La situation est bien entendue identique en Tunisie, où la chasse à la liberté d’expression est toujours de saison. A ceci près que les Tunisiens ont jugé nécessaire de rappeler leur ambassadeur à Doha en 2006 pour protester, cette fois encore, contre l’expression d’un opposant sur les ondes de la chaîne qatarie, et que le site d’Al-Jazeera, de très loin le plus fréquenté dans le monde arabe pour ce qui est des sites d’information, est inaccessible, comme bien d’autres il est vrai, depuis novembre 2009.
Si les téléspectateurs maghrébins peuvent bien capter Al-Jazeera, celle-ci n’est donc plus officiellement représentée qu’en Libye et en Mauritanie, pays où l’exercice de la presse est, là aussi, soumis à des principes assez stricts… Avec des journalistes ainsi privés d’accès à leur terrain, on comprend mieux que la principale chaîne d’information arabe soit moins performante. Mais en réalité, la situation est loin de concerner le seul Maghreb. Le relatif désamour entre la célèbre chaîne d’information arabe et les téléspectateurs du sud de la Méditerranée a donc d’autres raisons.
Elles ne sont pas linguistiques, quoi qu’en disent certains, qui s’obstinent à croire qu’on ne comprend pas l’arabe au Maghreb, ou en tout cas pas l’arabe dit « classique ». En revanche, il est vrai qu’Al-Jazeera n’a pas le même pouvoir d’attraction dans une zone où de larges secteurs de la population sont traditionnellement branchés sur des chaînes étrangères, françaises bien entendu, mais aussi italiennes et espagnoles, voire berbères, mais celles-ci ne sont pas vraiment offensives sur le plan de l’information).
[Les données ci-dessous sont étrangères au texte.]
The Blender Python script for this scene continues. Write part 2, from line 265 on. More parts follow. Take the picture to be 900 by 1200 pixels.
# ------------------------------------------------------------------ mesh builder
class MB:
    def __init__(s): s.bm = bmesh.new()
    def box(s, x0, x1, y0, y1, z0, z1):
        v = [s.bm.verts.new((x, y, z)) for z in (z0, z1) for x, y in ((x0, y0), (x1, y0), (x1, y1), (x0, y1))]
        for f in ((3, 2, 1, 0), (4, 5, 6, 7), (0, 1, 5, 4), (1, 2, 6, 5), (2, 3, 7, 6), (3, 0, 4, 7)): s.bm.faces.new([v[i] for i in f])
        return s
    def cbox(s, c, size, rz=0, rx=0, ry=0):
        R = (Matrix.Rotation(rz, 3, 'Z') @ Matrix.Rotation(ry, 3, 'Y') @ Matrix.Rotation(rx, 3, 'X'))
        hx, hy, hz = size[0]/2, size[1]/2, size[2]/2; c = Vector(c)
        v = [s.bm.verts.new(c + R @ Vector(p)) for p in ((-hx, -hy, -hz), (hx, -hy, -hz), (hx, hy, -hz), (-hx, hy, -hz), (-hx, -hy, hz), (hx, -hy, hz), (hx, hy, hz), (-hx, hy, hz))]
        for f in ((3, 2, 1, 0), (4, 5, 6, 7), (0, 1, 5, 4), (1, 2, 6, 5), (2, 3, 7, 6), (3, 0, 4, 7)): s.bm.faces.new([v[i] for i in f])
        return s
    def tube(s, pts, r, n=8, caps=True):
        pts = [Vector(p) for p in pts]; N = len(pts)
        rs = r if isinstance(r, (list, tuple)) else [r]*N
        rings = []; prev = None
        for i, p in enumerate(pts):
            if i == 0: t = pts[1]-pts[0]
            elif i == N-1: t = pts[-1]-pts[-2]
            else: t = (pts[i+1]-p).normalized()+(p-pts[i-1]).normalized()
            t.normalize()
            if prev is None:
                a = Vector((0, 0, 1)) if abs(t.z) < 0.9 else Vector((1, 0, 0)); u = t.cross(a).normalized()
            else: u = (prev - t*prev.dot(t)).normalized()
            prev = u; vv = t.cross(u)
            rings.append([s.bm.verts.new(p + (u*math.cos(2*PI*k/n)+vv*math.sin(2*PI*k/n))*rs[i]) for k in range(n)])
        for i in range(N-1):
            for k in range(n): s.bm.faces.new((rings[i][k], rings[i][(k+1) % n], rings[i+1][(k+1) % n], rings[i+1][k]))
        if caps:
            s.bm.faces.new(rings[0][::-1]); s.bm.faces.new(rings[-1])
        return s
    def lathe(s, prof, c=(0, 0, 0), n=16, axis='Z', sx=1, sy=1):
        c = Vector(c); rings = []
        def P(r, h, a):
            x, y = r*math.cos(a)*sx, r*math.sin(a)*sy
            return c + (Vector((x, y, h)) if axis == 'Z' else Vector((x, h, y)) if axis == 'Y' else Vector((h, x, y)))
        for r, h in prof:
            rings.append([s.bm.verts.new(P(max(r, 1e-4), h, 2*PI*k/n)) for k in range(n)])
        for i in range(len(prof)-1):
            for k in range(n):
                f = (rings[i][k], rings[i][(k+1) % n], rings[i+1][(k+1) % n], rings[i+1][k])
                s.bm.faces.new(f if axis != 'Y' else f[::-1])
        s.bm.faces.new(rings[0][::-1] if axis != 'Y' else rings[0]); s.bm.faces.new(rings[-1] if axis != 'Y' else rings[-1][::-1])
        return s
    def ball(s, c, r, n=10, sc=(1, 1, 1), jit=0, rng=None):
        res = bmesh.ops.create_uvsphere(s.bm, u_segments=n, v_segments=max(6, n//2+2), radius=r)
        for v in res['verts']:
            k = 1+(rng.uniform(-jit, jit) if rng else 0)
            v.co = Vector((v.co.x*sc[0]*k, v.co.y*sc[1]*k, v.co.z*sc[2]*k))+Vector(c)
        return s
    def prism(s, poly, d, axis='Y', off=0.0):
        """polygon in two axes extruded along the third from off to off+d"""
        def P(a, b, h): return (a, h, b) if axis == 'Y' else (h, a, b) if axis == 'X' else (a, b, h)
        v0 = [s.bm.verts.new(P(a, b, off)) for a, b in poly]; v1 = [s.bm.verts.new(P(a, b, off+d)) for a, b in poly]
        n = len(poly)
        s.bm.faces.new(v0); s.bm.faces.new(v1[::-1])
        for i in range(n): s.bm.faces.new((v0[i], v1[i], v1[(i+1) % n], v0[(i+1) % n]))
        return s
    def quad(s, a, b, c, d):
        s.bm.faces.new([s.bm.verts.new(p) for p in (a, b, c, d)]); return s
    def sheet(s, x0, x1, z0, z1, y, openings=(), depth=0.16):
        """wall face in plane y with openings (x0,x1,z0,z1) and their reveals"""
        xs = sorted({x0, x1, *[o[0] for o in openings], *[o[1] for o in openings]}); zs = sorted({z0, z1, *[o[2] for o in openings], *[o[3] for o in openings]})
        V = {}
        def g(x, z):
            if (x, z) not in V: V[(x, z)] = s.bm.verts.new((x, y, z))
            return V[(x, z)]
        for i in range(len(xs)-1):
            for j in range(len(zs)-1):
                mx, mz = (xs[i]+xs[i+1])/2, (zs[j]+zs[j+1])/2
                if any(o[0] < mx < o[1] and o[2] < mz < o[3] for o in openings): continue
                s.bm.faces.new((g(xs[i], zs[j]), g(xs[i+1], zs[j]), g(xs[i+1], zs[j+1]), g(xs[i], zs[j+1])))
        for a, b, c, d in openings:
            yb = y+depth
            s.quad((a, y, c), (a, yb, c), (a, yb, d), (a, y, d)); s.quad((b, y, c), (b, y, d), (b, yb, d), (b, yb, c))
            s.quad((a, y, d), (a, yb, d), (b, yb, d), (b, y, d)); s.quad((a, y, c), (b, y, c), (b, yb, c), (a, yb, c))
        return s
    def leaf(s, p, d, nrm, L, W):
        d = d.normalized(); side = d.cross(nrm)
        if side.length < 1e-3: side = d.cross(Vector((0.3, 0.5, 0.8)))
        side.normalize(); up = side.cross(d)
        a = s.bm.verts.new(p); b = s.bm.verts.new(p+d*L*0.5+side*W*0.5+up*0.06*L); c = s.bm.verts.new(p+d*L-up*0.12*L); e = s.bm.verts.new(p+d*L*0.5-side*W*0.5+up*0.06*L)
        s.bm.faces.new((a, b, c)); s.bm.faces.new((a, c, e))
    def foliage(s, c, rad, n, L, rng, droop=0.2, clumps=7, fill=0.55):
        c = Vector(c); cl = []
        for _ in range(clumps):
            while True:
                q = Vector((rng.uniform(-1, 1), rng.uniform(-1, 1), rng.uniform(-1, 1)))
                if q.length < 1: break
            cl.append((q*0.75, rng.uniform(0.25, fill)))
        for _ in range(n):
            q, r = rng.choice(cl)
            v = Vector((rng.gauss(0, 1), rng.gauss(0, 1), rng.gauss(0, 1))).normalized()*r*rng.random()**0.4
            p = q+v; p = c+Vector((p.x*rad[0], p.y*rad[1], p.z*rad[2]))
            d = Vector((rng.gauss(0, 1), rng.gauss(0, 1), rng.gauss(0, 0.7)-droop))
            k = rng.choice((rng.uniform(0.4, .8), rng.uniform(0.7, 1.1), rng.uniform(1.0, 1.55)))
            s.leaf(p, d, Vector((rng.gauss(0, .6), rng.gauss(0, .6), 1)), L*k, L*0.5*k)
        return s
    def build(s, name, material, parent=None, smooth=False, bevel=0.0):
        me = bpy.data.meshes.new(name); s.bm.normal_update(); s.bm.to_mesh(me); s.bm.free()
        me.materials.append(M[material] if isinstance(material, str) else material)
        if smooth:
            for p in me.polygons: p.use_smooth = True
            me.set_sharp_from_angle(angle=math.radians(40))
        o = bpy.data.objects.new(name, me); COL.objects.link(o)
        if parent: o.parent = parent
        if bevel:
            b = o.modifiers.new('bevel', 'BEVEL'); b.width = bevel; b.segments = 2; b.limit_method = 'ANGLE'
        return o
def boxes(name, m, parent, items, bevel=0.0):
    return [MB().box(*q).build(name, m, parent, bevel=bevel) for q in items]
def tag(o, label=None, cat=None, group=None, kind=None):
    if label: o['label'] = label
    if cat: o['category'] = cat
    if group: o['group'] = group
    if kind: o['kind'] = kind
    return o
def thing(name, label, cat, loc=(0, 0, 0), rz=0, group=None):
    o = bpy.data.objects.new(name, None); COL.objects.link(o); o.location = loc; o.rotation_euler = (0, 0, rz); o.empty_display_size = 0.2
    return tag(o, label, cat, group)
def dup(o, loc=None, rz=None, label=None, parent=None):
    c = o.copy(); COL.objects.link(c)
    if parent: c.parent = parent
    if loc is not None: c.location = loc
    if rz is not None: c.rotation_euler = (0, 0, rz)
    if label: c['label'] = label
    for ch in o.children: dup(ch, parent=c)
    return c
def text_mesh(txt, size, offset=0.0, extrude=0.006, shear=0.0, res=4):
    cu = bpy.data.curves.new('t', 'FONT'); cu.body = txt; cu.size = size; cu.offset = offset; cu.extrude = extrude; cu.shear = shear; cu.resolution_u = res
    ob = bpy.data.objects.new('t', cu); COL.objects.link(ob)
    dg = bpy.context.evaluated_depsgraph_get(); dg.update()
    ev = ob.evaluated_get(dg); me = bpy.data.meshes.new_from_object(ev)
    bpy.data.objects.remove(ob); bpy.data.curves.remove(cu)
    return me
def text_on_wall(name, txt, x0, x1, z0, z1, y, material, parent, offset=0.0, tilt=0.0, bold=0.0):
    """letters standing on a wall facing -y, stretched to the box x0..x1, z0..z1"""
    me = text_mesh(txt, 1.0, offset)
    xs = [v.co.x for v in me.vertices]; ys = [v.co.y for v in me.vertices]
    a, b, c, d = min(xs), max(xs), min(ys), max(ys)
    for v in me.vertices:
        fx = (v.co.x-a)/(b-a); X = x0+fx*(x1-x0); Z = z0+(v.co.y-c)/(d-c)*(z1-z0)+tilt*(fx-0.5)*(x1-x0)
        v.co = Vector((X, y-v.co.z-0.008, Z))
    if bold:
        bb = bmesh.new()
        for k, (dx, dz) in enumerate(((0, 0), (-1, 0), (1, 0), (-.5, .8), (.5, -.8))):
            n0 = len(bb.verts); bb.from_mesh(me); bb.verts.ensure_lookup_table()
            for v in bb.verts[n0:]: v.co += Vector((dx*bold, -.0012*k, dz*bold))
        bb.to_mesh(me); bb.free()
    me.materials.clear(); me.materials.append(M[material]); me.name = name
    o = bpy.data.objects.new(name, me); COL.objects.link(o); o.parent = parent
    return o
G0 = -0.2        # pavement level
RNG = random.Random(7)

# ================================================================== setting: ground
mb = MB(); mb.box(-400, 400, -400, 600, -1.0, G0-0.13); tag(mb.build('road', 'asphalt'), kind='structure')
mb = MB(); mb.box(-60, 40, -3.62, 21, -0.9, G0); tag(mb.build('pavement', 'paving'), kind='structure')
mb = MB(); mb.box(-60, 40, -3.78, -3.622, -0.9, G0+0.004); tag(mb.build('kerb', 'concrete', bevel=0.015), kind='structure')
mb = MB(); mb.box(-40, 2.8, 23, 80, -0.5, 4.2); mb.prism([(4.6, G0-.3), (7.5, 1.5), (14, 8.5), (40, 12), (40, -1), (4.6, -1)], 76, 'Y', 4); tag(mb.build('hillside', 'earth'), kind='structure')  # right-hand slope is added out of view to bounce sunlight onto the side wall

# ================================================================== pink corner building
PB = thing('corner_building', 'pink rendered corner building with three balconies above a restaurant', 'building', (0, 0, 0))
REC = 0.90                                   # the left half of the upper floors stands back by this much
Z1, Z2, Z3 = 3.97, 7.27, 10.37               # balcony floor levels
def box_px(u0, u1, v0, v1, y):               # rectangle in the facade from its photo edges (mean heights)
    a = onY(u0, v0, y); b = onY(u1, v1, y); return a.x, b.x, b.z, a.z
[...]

Dans ce vaste « bassin de clientèle » que couvrent les chaînes arabes du Golfe (arabo-persique) à l’Océan (atlantique), la situation des téléspectateurs du Maghreb est donc particulière. Ils sont évidement arabes, mais pas exactement comme les autres ; ils suivent avec passion les concours télévisés qui mettent en compétition des apprentis chanteurs et chanteuses venus de tous les pays de la région, mais se retrouvent également au sein d’une compétition spécifiquement maghrébine (voir ce précédent billet) ; ils écoutent bien entendu Al-Jazeera, mais peuvent apparemment endurer plus facilement que d’autres d’en être privés.
S’il est vrai que les grands médias transnationaux ont bien un effet fédérateur en unissant les publics arabophones autour des mêmes vedettes, des mêmes débats et des mêmes images, on constate aussi que leur couverture n’est pas aussi solidement tissée partout. Dès lors, on est amené à poser l’hypothèse inverse en se demandant si la domination de la chaîne panarabe par excellence ne contribue pas, paradoxalement, à éloigner le Maghreb du reste du monde arabe à partir du moment où ‘elle se tient – où on la maintient - à distance trop grande des spectateurs du Maghreb.